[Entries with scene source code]

* begin *

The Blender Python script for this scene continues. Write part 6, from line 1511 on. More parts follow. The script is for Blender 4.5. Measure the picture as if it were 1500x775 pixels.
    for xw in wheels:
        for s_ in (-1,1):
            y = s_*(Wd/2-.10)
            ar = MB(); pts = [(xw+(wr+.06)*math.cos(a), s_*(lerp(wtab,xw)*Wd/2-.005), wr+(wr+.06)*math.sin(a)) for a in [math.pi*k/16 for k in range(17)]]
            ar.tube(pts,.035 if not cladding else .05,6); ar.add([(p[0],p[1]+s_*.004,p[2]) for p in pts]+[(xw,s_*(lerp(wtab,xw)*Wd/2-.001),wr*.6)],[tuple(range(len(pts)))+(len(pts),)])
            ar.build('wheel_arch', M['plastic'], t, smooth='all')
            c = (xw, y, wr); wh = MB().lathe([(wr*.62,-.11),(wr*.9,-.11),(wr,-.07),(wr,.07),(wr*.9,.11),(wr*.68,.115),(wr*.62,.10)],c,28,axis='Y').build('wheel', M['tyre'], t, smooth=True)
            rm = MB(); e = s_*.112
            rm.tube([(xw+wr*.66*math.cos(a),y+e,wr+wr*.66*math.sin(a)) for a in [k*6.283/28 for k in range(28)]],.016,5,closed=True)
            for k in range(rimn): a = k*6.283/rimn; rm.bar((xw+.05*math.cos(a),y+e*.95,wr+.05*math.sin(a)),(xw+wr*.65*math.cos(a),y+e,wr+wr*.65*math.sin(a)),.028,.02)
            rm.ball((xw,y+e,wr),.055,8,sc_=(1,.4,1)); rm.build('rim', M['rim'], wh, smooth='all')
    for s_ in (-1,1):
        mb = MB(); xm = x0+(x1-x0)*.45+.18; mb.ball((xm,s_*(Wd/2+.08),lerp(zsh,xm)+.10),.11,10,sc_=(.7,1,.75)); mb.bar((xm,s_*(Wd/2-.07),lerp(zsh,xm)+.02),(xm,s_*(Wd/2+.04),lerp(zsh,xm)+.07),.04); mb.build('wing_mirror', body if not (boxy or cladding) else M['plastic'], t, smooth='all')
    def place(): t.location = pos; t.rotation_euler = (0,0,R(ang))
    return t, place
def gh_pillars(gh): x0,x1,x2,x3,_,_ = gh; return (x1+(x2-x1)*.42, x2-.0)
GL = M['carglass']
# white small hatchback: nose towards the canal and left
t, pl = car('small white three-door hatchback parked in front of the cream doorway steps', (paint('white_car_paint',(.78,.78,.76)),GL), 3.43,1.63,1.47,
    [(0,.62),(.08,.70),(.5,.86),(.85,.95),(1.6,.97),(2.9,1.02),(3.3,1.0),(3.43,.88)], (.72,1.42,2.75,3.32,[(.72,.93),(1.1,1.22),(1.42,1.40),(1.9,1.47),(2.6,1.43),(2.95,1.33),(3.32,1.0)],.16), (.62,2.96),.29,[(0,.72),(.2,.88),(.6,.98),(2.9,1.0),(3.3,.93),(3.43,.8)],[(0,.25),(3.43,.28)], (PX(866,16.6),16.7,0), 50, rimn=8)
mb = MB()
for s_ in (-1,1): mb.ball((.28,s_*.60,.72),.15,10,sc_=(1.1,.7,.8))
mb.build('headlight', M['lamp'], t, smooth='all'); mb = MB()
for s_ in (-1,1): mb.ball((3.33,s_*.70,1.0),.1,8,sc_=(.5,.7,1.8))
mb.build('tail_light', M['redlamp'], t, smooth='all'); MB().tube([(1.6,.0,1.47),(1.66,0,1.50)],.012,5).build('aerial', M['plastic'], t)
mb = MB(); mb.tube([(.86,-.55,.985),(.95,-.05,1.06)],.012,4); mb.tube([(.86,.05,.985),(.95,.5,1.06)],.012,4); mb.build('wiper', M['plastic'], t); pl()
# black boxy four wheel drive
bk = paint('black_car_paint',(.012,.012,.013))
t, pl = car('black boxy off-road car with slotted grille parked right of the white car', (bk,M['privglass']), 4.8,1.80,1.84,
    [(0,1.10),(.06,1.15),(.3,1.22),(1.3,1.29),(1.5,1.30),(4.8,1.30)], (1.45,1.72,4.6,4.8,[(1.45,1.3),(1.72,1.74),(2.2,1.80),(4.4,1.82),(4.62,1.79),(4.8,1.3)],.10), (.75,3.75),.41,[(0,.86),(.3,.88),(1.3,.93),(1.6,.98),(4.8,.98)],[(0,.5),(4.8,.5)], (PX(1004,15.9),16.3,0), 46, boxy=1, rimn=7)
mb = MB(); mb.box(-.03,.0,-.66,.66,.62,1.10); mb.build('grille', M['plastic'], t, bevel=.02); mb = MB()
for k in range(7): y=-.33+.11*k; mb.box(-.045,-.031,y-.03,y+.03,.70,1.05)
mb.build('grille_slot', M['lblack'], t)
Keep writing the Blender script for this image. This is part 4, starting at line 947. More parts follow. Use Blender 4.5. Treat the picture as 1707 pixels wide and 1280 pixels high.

* end *

## DO THIS
Write down every line of the data exactly as it appears above.

## SOLUTION FOR THIS EXERCISE
The Blender Python script for this scene continues. Write part 6, from line 1511 on. More parts follow. The script is for Blender 4.5. Measure the picture as if it were 1500x775 pixels.
    for xw in wheels:
        for s_ in (-1,1):
            y = s_*(Wd/2-.10)
            ar = MB(); pts = [(xw+(wr+.06)*math.cos(a), s_*(lerp(wtab,xw)*Wd/2-.005), wr+(wr+.06)*math.sin(a)) for a in [math.pi*k/16 for k in range(17)]]
            ar.tube(pts,.035 if not cladding else .05,6); ar.add([(p[0],p[1]+s_*.004,p[2]) for p in pts]+[(xw,s_*(lerp(wtab,xw)*Wd/2-.001),wr*.6)],[tuple(range(len(pts)))+(len(pts),)])
            ar.build('wheel_arch', M['plastic'], t, smooth='all')
            c = (xw, y, wr); wh = MB().lathe([(wr*.62,-.11),(wr*.9,-.11),(wr,-.07),(wr,.07),(wr*.9,.11),(wr*.68,.115),(wr*.62,.10)],c,28,axis='Y').build('wheel', M['tyre'], t, smooth=True)
            rm = MB(); e = s_*.112
            rm.tube([(xw+wr*.66*math.cos(a),y+e,wr+wr*.66*math.sin(a)) for a in [k*6.283/28 for k in range(28)]],.016,5,closed=True)
            for k in range(rimn): a = k*6.283/rimn; rm.bar((xw+.05*math.cos(a),y+e*.95,wr+.05*math.sin(a)),(xw+wr*.65*math.cos(a),y+e,wr+wr*.65*math.sin(a)),.028,.02)
            rm.ball((xw,y+e,wr),.055,8,sc_=(1,.4,1)); rm.build('rim', M['rim'], wh, smooth='all')
    for s_ in (-1,1):
        mb = MB(); xm = x0+(x1-x0)*.45+.18; mb.ball((xm,s_*(Wd/2+.08),lerp(zsh,xm)+.10),.11,10,sc_=(.7,1,.75)); mb.bar((xm,s_*(Wd/2-.07),lerp(zsh,xm)+.02),(xm,s_*(Wd/2+.04),lerp(zsh,xm)+.07),.04); mb.build('wing_mirror', body if not (boxy or cladding) else M['plastic'], t, smooth='all')
    def place(): t.location = pos; t.rotation_euler = (0,0,R(ang))
    return t, place
def gh_pillars(gh): x0,x1,x2,x3,_,_ = gh; return (x1+(x2-x1)*.42, x2-.0)
GL = M['carglass']
# white small hatchback: nose towards the canal and left
t, pl = car('small white three-door hatchback parked in front of the cream doorway steps', (paint('white_car_paint',(.78,.78,.76)),GL), 3.43,1.63,1.47,
    [(0,.62),(.08,.70),(.5,.86),(.85,.95),(1.6,.97),(2.9,1.02),(3.3,1.0),(3.43,.88)], (.72,1.42,2.75,3.32,[(.72,.93),(1.1,1.22),(1.42,1.40),(1.9,1.47),(2.6,1.43),(2.95,1.33),(3.32,1.0)],.16), (.62,2.96),.29,[(0,.72),(.2,.88),(.6,.98),(2.9,1.0),(3.3,.93),(3.43,.8)],[(0,.25),(3.43,.28)], (PX(866,16.6),16.7,0), 50, rimn=8)
mb = MB()
for s_ in (-1,1): mb.ball((.28,s_*.60,.72),.15,10,sc_=(1.1,.7,.8))
mb.build('headlight', M['lamp'], t, smooth='all'); mb = MB()
for s_ in (-1,1): mb.ball((3.33,s_*.70,1.0),.1,8,sc_=(.5,.7,1.8))
mb.build('tail_light', M['redlamp'], t, smooth='all'); MB().tube([(1.6,.0,1.47),(1.66,0,1.50)],.012,5).build('aerial', M['plastic'], t)
mb = MB(); mb.tube([(.86,-.55,.985),(.95,-.05,1.06)],.012,4); mb.tube([(.86,.05,.985),(.95,.5,1.06)],.012,4); mb.build('wiper', M['plastic'], t); pl()
# black boxy four wheel drive
bk = paint('black_car_paint',(.012,.012,.013))
t, pl = car('black boxy off-road car with slotted grille parked right of the white car', (bk,M['privglass']), 4.8,1.80,1.84,
    [(0,1.10),(.06,1.15),(.3,1.22),(1.3,1.29),(1.5,1.30),(4.8,1.30)], (1.45,1.72,4.6,4.8,[(1.45,1.3),(1.72,1.74),(2.2,1.80),(4.4,1.82),(4.62,1.79),(4.8,1.3)],.10), (.75,3.75),.41,[(0,.86),(.3,.88),(1.3,.93),(1.6,.98),(4.8,.98)],[(0,.5),(4.8,.5)], (PX(1004,15.9),16.3,0), 46, boxy=1, rimn=7)
mb = MB(); mb.box(-.03,.0,-.66,.66,.62,1.10); mb.build('grille', M['plastic'], t, bevel=.02); mb = MB()
for k in range(7): y=-.33+.11*k; mb.box(-.045,-.031,y-.03,y+.03,.70,1.05)
mb.build('grille_slot', M['lblack'], t)
Keep writing the Blender script for this image. This is part 4, starting at line 947. More parts follow. Use Blender 4.5. Treat the picture as 1707 pixels wide and 1280 pixels high.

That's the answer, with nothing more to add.